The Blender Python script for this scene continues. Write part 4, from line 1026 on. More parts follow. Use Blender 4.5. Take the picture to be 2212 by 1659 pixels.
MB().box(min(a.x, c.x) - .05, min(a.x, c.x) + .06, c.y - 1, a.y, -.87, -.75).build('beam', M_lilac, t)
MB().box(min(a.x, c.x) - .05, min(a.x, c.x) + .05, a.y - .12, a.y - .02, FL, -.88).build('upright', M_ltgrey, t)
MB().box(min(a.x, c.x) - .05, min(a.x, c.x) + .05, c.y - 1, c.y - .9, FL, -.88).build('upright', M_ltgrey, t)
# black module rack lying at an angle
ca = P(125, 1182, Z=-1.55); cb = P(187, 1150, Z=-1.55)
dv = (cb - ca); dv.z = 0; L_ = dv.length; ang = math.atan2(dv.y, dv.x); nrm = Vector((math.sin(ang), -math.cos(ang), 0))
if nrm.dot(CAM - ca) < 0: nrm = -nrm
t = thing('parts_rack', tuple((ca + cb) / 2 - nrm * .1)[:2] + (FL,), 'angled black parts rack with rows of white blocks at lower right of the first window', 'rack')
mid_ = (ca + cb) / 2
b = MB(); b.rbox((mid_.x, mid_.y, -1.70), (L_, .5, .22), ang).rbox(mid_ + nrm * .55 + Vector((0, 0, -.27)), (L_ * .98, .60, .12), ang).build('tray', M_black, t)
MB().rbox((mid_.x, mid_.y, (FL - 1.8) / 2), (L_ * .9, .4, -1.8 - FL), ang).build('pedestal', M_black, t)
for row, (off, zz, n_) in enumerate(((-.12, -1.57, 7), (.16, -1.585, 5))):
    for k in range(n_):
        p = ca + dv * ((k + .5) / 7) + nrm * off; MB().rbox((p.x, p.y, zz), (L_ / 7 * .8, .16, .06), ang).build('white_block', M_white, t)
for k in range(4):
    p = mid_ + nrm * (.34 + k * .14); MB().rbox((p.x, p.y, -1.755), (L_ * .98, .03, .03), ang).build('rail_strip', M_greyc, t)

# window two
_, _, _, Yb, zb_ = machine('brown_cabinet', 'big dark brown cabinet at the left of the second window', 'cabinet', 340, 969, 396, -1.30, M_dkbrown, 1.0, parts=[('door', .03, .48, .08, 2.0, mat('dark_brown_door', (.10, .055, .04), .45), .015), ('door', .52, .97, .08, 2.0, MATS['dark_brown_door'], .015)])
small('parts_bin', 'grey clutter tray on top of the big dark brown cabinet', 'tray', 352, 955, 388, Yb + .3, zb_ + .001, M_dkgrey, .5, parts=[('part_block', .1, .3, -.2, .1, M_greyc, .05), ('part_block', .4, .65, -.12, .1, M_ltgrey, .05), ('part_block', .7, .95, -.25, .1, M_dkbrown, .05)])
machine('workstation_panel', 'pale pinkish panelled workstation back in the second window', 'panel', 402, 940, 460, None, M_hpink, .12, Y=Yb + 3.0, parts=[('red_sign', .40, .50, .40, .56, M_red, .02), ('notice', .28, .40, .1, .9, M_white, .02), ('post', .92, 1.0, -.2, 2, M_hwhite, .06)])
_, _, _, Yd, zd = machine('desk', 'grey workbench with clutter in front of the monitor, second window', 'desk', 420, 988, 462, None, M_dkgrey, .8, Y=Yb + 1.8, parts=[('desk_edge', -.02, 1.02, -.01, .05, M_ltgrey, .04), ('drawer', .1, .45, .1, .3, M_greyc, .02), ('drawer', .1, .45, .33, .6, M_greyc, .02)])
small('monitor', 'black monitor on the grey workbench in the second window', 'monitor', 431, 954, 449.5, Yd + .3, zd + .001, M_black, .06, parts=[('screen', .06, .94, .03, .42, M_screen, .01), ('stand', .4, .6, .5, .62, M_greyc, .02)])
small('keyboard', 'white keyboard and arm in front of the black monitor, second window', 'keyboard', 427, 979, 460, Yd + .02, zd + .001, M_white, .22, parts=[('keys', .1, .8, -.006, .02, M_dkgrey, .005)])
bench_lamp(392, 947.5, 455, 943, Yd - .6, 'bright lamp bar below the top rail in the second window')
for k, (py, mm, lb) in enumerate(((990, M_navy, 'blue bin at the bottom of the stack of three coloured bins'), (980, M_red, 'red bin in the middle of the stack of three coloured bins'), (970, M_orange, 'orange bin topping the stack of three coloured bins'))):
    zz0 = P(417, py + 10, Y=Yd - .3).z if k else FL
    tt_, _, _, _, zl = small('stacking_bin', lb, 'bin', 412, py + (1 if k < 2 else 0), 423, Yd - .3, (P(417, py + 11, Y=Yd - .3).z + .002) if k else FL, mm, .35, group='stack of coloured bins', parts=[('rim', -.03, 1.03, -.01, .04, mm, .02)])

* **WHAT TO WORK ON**
Transcribe all of the material exactly. Omit nothing.

* **SOLUTION TO THIS TASK**
The Blender Python script for this scene continues. Write part 4, from line 1026 on. More parts follow. Use Blender 4.5. Take the picture to be 2212 by 1659 pixels.
MB().box(min(a.x, c.x) - .05, min(a.x, c.x) + .06, c.y - 1, a.y, -.87, -.75).build('beam', M_lilac, t)
MB().box(min(a.x, c.x) - .05, min(a.x, c.x) + .05, a.y - .12, a.y - .02, FL, -.88).build('upright', M_ltgrey, t)
MB().box(min(a.x, c.x) - .05, min(a.x, c.x) + .05, c.y - 1, c.y - .9, FL, -.88).build('upright', M_ltgrey, t)
# black module rack lying at an angle
ca = P(125, 1182, Z=-1.55); cb = P(187, 1150, Z=-1.55)
dv = (cb - ca); dv.z = 0; L_ = dv.length; ang = math.atan2(dv.y, dv.x); nrm = Vector((math.sin(ang), -math.cos(ang), 0))
if nrm.dot(CAM - ca) < 0: nrm = -nrm
t = thing('parts_rack', tuple((ca + cb) / 2 - nrm * .1)[:2] + (FL,), 'angled black parts rack with rows of white blocks at lower right of the first window', 'rack')
mid_ = (ca + cb) / 2
b = MB(); b.rbox((mid_.x, mid_.y, -1.70), (L_, .5, .22), ang).rbox(mid_ + nrm * .55 + Vector((0, 0, -.27)), (L_ * .98, .60, .12), ang).build('tray', M_black, t)
MB().rbox((mid_.x, mid_.y, (FL - 1.8) / 2), (L_ * .9, .4, -1.8 - FL), ang).build('pedestal', M_black, t)
for row, (off, zz, n_) in enumerate(((-.12, -1.57, 7), (.16, -1.585, 5))):
    for k in range(n_):
        p = ca + dv * ((k + .5) / 7) + nrm * off; MB().rbox((p.x, p.y, zz), (L_ / 7 * .8, .16, .06), ang).build('white_block', M_white, t)
for k in range(4):
    p = mid_ + nrm * (.34 + k * .14); MB().rbox((p.x, p.y, -1.755), (L_ * .98, .03, .03), ang).build('rail_strip', M_greyc, t)

# window two
_, _, _, Yb, zb_ = machine('brown_cabinet', 'big dark brown cabinet at the left of the second window', 'cabinet', 340, 969, 396, -1.30, M_dkbrown, 1.0, parts=[('door', .03, .48, .08, 2.0, mat('dark_brown_door', (.10, .055, .04), .45), .015), ('door', .52, .97, .08, 2.0, MATS['dark_brown_door'], .015)])
small('parts_bin', 'grey clutter tray on top of the big dark brown cabinet', 'tray', 352, 955, 388, Yb + .3, zb_ + .001, M_dkgrey, .5, parts=[('part_block', .1, .3, -.2, .1, M_greyc, .05), ('part_block', .4, .65, -.12, .1, M_ltgrey, .05), ('part_block', .7, .95, -.25, .1, M_dkbrown, .05)])
machine('workstation_panel', 'pale pinkish panelled workstation back in the second window', 'panel', 402, 940, 460, None, M_hpink, .12, Y=Yb + 3.0, parts=[('red_sign', .40, .50, .40, .56, M_red, .02), ('notice', .28, .40, .1, .9, M_white, .02), ('post', .92, 1.0, -.2, 2, M_hwhite, .06)])
_, _, _, Yd, zd = machine('desk', 'grey workbench with clutter in front of the monitor, second window', 'desk', 420, 988, 462, None, M_dkgrey, .8, Y=Yb + 1.8, parts=[('desk_edge', -.02, 1.02, -.01, .05, M_ltgrey, .04), ('drawer', .1, .45, .1, .3, M_greyc, .02), ('drawer', .1, .45, .33, .6, M_greyc, .02)])
small('monitor', 'black monitor on the grey workbench in the second window', 'monitor', 431, 954, 449.5, Yd + .3, zd + .001, M_black, .06, parts=[('screen', .06, .94, .03, .42, M_screen, .01), ('stand', .4, .6, .5, .62, M_greyc, .02)])
small('keyboard', 'white keyboard and arm in front of the black monitor, second window', 'keyboard', 427, 979, 460, Yd + .02, zd + .001, M_white, .22, parts=[('keys', .1, .8, -.006, .02, M_dkgrey, .005)])
bench_lamp(392, 947.5, 455, 943, Yd - .6, 'bright lamp bar below the top rail in the second window')
for k, (py, mm, lb) in enumerate(((990, M_navy, 'blue bin at the bottom of the stack of three coloured bins'), (980, M_red, 'red bin in the middle of the stack of three coloured bins'), (970, M_orange, 'orange bin topping the stack of three coloured bins'))):
    zz0 = P(417, py + 10, Y=Yd - .3).z if k else FL
    tt_, _, _, _, zl = small('stacking_bin', lb, 'bin', 412, py + (1 if k < 2 else 0), 423, Yd - .3, (P(417, py + 11, Y=Yd - .3).z + .002) if k else FL, mm, .35, group='stack of coloured bins', parts=[('rim', -.03, 1.03, -.01, .04, mm, .02)])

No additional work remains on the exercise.